While he may seem too polite, to the point of being timid, to Chen Kaige, who has worked with him twice, he is very ambitious when it comes to his acting.
Ge is usually unenthusiastic about historical dramas, largely because in two previous films, the moment he appeared on screen, the audience burst into laughter - they could not accept a serious-faced Ge.
But he did agree to star in Chen's Sacrifice.
"He is such an established actor and faces no risk (with this role)," Chen says. "His mettle surprised me. He may seem a softie, but in fact he has great ambition when it comes to acting. In Sacrifice, he challenges himself by playing a person from ancient times."
Although Ge is often thought of as a "Mr Nice Guy", he is picky about many things. He usually reads 30 scripts a year, before choosing just one.
He does not take on a role that he does not understand fully. Chen says he often saw Ge taking what he thought was a nap on the set, but he later realized Ge was actually thinking about his role.

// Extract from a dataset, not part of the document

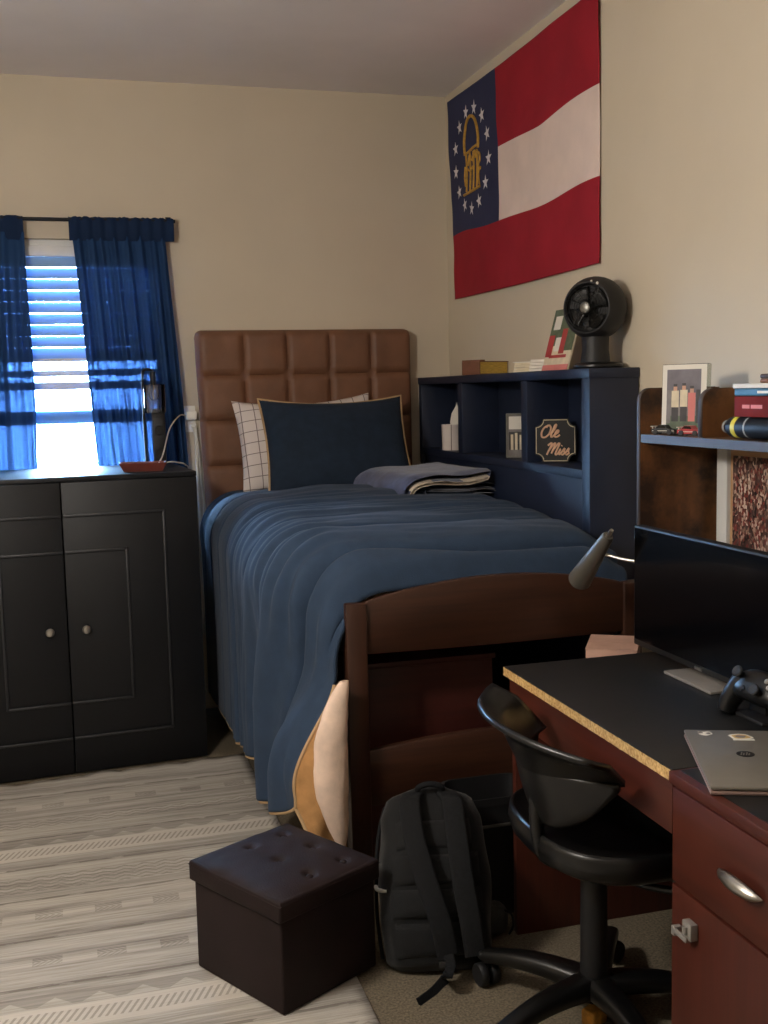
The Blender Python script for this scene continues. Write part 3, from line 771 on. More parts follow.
sg = thing('plaque_sign', 'small black plaque lettered Ole Miss in the near cubby of the shelf', 'sign', (1.69, 3.66, 1.196))
fm = frame_m((1.694, 3.668, 1.196+.079), (.905, -.425, 0), (.01, .03, 1))
def notch(w, h, c, n=6):
    pts = []
    for (sx, sy, a0) in ((1, 1, 0), (-1, 1, 1), (-1, -1, 2), (1, -1, 3)):
        cx_, cy_ = sx*w/2, sy*h/2; arc = []
        for k in range(n+1):
            t = k/n; a = lerp(0, PI/2, t)
            arc.append((cx_-sx*c*math.cos(a), cy_-sy*c*math.sin(a)))
        # start on the vertical side then the horizontal, counter-clockwise
        arc = [(cx_-sx*c*math.sin(lerp(0, PI/2, k/n)), cy_-sy*c*math.cos(lerp(0, PI/2, k/n))) for k in range(n+1)]
        if sx*sy < 0: arc = arc[::-1]
        pts += arc
    return pts
outline = notch(.146, .156, .026)
b = MB(); b.prism(outline, -.012, .0, fm); obj('plaque_board', b, M['sign_black'], sg)
b = MB(); o2 = notch(.138, .148, .027)
b.tube([fm @ Vector((p[0], p[1], .001)) for p in o2], .0018, 6, closed=True); obj('border_line', b, M['sign_line'], sg)
# script lettering as swept strokes
def stroke(b, pts, r=.0034):
    P = smooth_path([(x, y, 0) for x, y in pts], 5); P = [fm @ Vector((p.x, p.y, .0016)) for p in P]; b.tube(P, r, 6)
b = MB()
def W(pts, ox, oy, s, sh=.32): return [(ox+s*(x+sh*y), oy+s*y) for x, y in pts]
s1 = .042
stroke(b, W([(.35, 1.0), (.1, .8), (.0, .4), (.15, .03), (.45, .0), (.68, .3), (.68, .75), (.5, 1.0), (.3, .95), (.28, .8)], -.055, .012, s1))     # O
stroke(b, W([(.8, .15), (1.0, .6), (1.08, 1.0), (.96, 1.02), (.88, .5), (.9, .08), (1.02, .03), (1.15, .2)], -.055, .012, s1))                          # l
stroke(b, W([(1.15, .2), (1.38, .35), (1.4, .55), (1.25, .55), (1.18, .3), (1.25, .03), (1.5, .05), (1.62, .2)], -.055, .012, s1))                     # e
stroke(b, W([(-.1, .8), (.1, 1.0), (.2, .9), (.12, .4), (.05, .0)], -.034, -.052, s1))
stroke(b, W([(.12, .35), (.35, .9), (.48, .98), (.48, .7), (.42, .1)], -.034, -.052, s1))
stroke(b, W([(.46, .35), (.7, .9), (.85, .95), (.82, .6), (.76, .15), (.84, .0), (.98, .12)], -.034, -.052, s1))                                              # M
stroke(b, W([(.98, .12), (1.08, .5), (1.06, .15), (1.12, .02), (1.22, .12)], -.034, -.052, s1)); stroke(b, W([(1.08, .74), (1.11, .8)], -.034, -.052, s1))   # i
for ox in (1.22, 1.58):                                                                                                                                        # s s
    stroke(b, W([(ox, .12), (ox+.2, .55), (ox+.22, .3), (ox+.3, .15), (ox+.2, .0), (ox+.06, .05)], -.034, -.052, s1))
    stroke(b, W([(ox+.2, .01), (ox+.36, .14)], -.034, -.052, s1))
obj('lettering', b, M['sign_letter'], sg)

# on top of the shelf unit
bk = thing('leather_book', 'thick brown book with gold page edges lying on the far end of the shelf', 'book', (1.695, 4.36, SZ), rotz=math.radians(24))
L, Wd, T = .170, .105, .055
b = MB(); b.box(-L/2+.004, L/2-.004, -Wd/2+.004, Wd/2-.004, .004, T-.004); obj('page_block', b, M['gilt'], bk, local=True)
b = MB(); b.box(-L/2, L/2, -Wd/2, Wd/2, 0, .004, .001); b.box(-L/2, L/2, -Wd/2, Wd/2, T-.004, T, .001); b.box(-L/2-.003, -L/2+.004, -Wd/2, Wd/2, 0, T, .003)
b.prism([(-L/2, -Wd/2), (-L/2+.03, -Wd/2), (-L/2+.06, Wd/2), (-L/2, Wd/2)], T, T+.006); obj('cover', b, M['brown_cover'], bk, local=True)
for (nm, lb, cat, yc_, tz, hh) in (('booklet', 'thin cream booklet lying on the shelf top next to the brown book', 'booklet', 3.93, -35, .038), ('paper_stack', 'pale paper stack on the shelf top beside the picture card', 'paper stack', 3.79, -30, .045)):
    t = thing(nm, lb, cat, (1.70, yc_, SZ), rotz=math.radians(tz))
    b = MB()
    for k in range(4): b.box(-.045+.002*k, .045+.001*k, -.05, .05, hh*k/4, hh*(k+1)/4-.001, .001)
    obj('sheets', b, M['paper'] if nm == 'paper_stack' else M['page'], t, local=True)
    if nm == 'booklet':
        b = MB(); b.box(-.047, .049, -.052, .052, hh-.001, hh+.002, .001); obj('cover', b, M['sticker'], t, local=True)
cd = thing('picture_card', 'picture card in red and green leaning on the wall behind the fan', 'card', (1.72, 3.62, SZ))
fm = frame_m((1.675, 3.63, SZ+.001), (0, -1, 0), (.27, 0, 1))
sg_ = -1 if (fm.to_3x3() @ Vector((0, 0, 1))).x > 0 else 1
b = MB(); b.box(-.105, .105, 0, .225, -.003, .003, mat=fm, m=0)
for (x0, x1, y0_, y1_, m_) in ((-.075, .075, .09, .225, 1), (-.075, -.04, .05, .13, 2), (.0, .03, .06, .15, 2), (-.03, .0, .07, .12, 3), (.03, .075, .07, .16, 4), (-.05, .05, .045, .056, 2), (-.075, .075, .0, .02, 5), (-.06, -.02, .15, .2, 3), (.02, .06, .17, .21, 6)):
    zz = sorted((sg_*.003, sg_*(.0036+.0002*m_))); b.box(x0*1.4, x1*1.4, y0_, y1_, zz[0], zz[1], mat=fm, m=m_)
obj('card_print', b, [M['page'], M['green'], M['red'], M['paper'], M['green'], M['pink'], M['grey_print']], cd)

fan = thing('desk_fan', 'round black air circulator fan standing on the near end of the shelf', 'fan', (1.69, 3.345, SZ))
FC = Vector((1.69, 3.345, 1.722)); R_ = .104
fdir = Vector((-.78, -.56, .28)).normalized()
fm = frame_m(FC, fdir.cross(Vector((0, 0, 1))), Vector((0, 0, 1))); 
if (fm.to_3x3() @ Vector((0, 0, 1))).dot(fdir) < 0: fm = frame_m(FC, -fdir.cross(Vector((0, 0, 1))), Vector((0, 0, 1)))
b = MB(); prof = [(.0, -R_*.98)]
for k in range(1, 17):
    a = lerp(-PI/2, math.radians(36), k/16); prof.append((R_*math.cos(a), R_*math.sin(a)))
prof += [(.080, .0625), (.077, .060), (.074, .035), (.0, .030)]
b.lathe(prof, 40, fm); obj('housing', b, M['plastic_matte'], fan)
b = MB()
for k in range(6): b.tube([fm @ Vector((rr*math.cos(2*PI*j/36), rr*math.sin(2*PI*j/36), .072-.3*(.066-rr)*.3)) for j in range(36)] if False else [fm @ Vector(((.024+.0095*k)*math.cos(2*PI*j/36), (.024+.0095*k)*math.sin(2*PI*j/36), .068-.0010*k)) for j in range(36)], .0013, 5, closed=True)
for k in range(10):
    a0 = 2*PI*k/10; b.tube([fm @ Vector((r2*math.cos(a0+5*(r2-.02)), r2*math.sin(a0+5*(r2-.02)), .067)) for r2 in (.02, .03, .045, .06, .07, .078)], .0013, 5)
obj('grille', b, M['plastic'], fan)
b = MB(); b.lathe([(0, .077), (.012, .077), (.018, .074), (.0195, .069), (.018, .063), (0, .060)], 24, fm); obj('hub_cap', b, M['dark_steel'], fan)
b = MB()
for k in range(4):
    a0 = PI/2*k
    b.grid(lambda u, v: fm @ Vector(((.018+.052*u)*math.cos(a0+1.1*v), (.018+.052*u)*math.sin(a0+1.1*v), .042+.016*v)), 5, 6)
obj('blades', b, M['plastic'], fan, solid=.002)
b = MB(); b.tube([(1.69, 3.345, SZ+.015), (1.69, 3.345, SZ+.06), (1.69, 3.345, 1.66)], [.05, .044, .046], 24); obj('neck', b, M['plastic_matte'], fan)
b = MB(); b.lathe([(0, 0), (.078, 0), (.083, .006), (.083, .012), (.07, .02), (.045, .022), (0, .022)], 36, Matrix.Translation((1.70, 3.345, SZ))); obj('base', b, M['plastic'], fan)
for v_ in (M['steel'],):
    b = MB(); pz = fm @ Vector((.040, .076, .062)); 
    b.lathe([(0, .003), (.004, .003), (.005, 0)], 12, frame_m(pz, fm.to_3x3() @ Vector((1, 0, 0)), fm.to_3x3() @ Vector((0, 1, 0))));
    pz = fm @ Vector((.020, .084, .062)); b.lathe([(0, .003), (.003, .003), (.004, 0)], 12, frame_m(pz, fm.to_3x3() @ Vector((1, 0, 0)), fm.to_3x3() @ Vector((0, 1, 0))))
    obj('button', b, v_, fan)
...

One of his nicknames is "500 million", because he is obsessed with talking to strangers. His friends joke that he must have talked to more than 500 million people by now. But that probably explains how he manages to cover every role with such ease.

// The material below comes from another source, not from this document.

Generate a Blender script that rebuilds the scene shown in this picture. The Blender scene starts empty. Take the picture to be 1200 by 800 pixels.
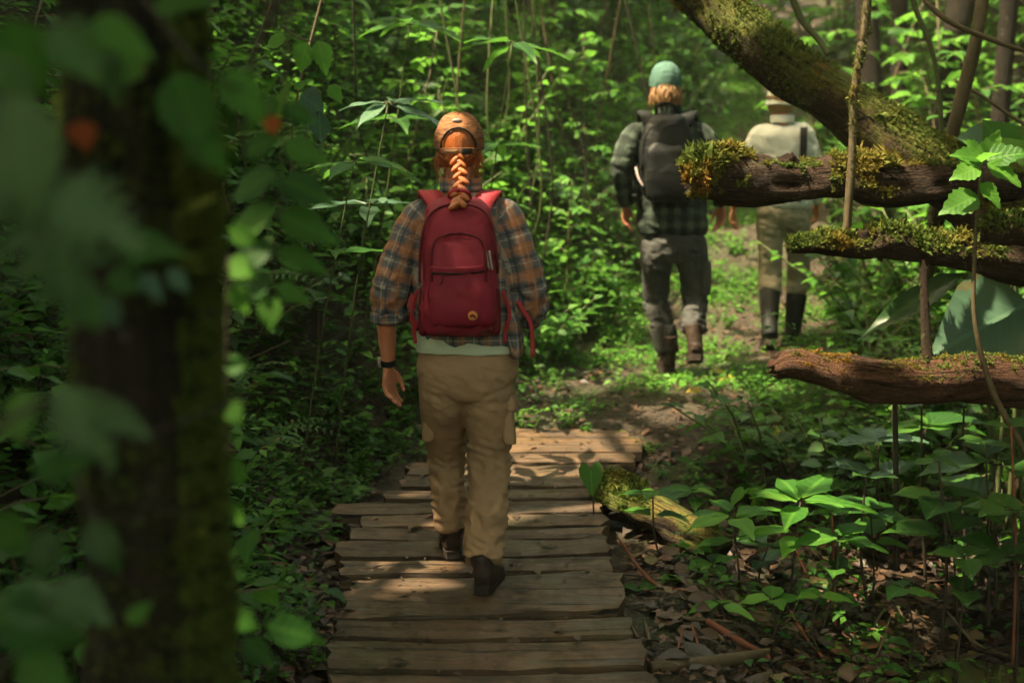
import bpy, math, random
import numpy as np
from mathutils import Vector, Matrix, noise as mnoise
SC = bpy.context.scene
COL = SC.collection
R = math.radians

# ------------------------------------------------------------------ camera, sky, sun, exposure
CAM_Z, FPX, PITCH = 1.5, 1666.7, math.atan(208 / 1666.7)
cam_d = bpy.data.cameras.new('camera'); cam = bpy.data.objects.new('camera', cam_d); COL.objects.link(cam)
cam.location = (0, 0, CAM_Z); cam.rotation_euler = (R(90) - PITCH, 0, 0)
cam_d.lens = 50; cam_d.sensor_width = 36; cam_d.clip_start = 0.05; cam_d.clip_end = 500
cam_d.dof.use_dof = True; cam_d.dof.focus_distance = 5.15; cam_d.dof.aperture_fstop = 2.0
SC.camera = cam
SUN = Vector((-0.45, -0.14, 0.87)).normalized()
world = bpy.data.worlds.new("World"); SC.world = world; world.use_nodes = True
_nt = world.node_tree; _bg = _nt.nodes['Background']
_sky = _nt.nodes.new('ShaderNodeTexSky'); _sky.sky_type = 'NISHITA'; _sky.sun_disc = False
_sky.sun_elevation = math.asin(SUN.z); _sky.sun_rotation = math.atan2(SUN.x, SUN.y); _sky.dust_density = 2.5; _sky.ozone_density = 0.4
_warm = _nt.nodes.new('ShaderNodeMixRGB'); _warm.blend_type = 'MULTIPLY'; _warm.inputs[0].default_value = 1; _warm.inputs[2].default_value = (1.0, 0.83, 0.46, 1)   # hazy humid sky, same all round
_nt.links.new(_sky.outputs[0], _warm.inputs[1]); _nt.links.new(_warm.outputs[0], _bg.inputs[0]); _bg.inputs[1].default_value = 0.15
sun_d = bpy.data.lights.new('sun', 'SUN'); sun = bpy.data.objects.new('sun', sun_d); COL.objects.link(sun)
sun_d.energy = 2.1; sun_d.angle = R(0.5); sun_d.color = (1.0, 0.83, 0.56)
sun.rotation_euler = SUN.to_track_quat('Z', 'Y').to_euler(); sun.location = SUN * 40
SC.view_settings.view_transform = 'Standard'; SC.view_settings.look = 'None'; SC.view_settings.gamma = 1
SC.view_settings.exposure = 3.6
SC.render.engine = 'CYCLES'
SC.cycles.use_denoising = True; SC.cycles.max_bounces = 7; SC.cycles.diffuse_bounces = 4; SC.cycles.glossy_bounces = 2
SC.cycles.transmission_bounces = 4; SC.cycles.transparent_max_bounces = 4; SC.cycles.caustics_reflective = False
SC.cycles.caustics_refractive = False; SC.cycles.sample_clamp_indirect = 4

# ------------------------------------------------------------------ geometry helpers
def P(px, py, Y):
    """point at forward distance Y (m) on the sight line measured in the photograph"""
    dx, dy = (px - 600) / FPX, (400 - py) / FPX
    c, s = math.cos(PITCH), math.sin(PITCH)
    d = np.array([dx, c + dy * s, -s + dy * c])
    return np.array([0, 0, CAM_Z]) + d * (Y / d[1])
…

With his increasing fame, though, he is finding it harder to chat to strangers.
The actor who is so loved today was never admitted to any acting school. Until 1978, he was a pig farmer in suburban Beijng, a legacy of the "cultural revolution" (1966-76). It was his role in a short skit on pig breeding that took him into a drama troupe.
For years he was offered just cameos, until the 1988 film The Troubleshooters brought out his versatility. At a time when actors and actresses were uniformly good-looking, Ge was a breath of fresh air. But it was not all smooth sailing. Ge still remembers a review he read years ago: "The guy looks so silly, just a look at his teeth makes me want to hit him."
He says he often reminds himself of the old adage: The higher you climb, the harder you fall.
He says he does not aspire to stardom and would rather be known just as an actor.
"An actor is like a worker, you do your job and go home," he says.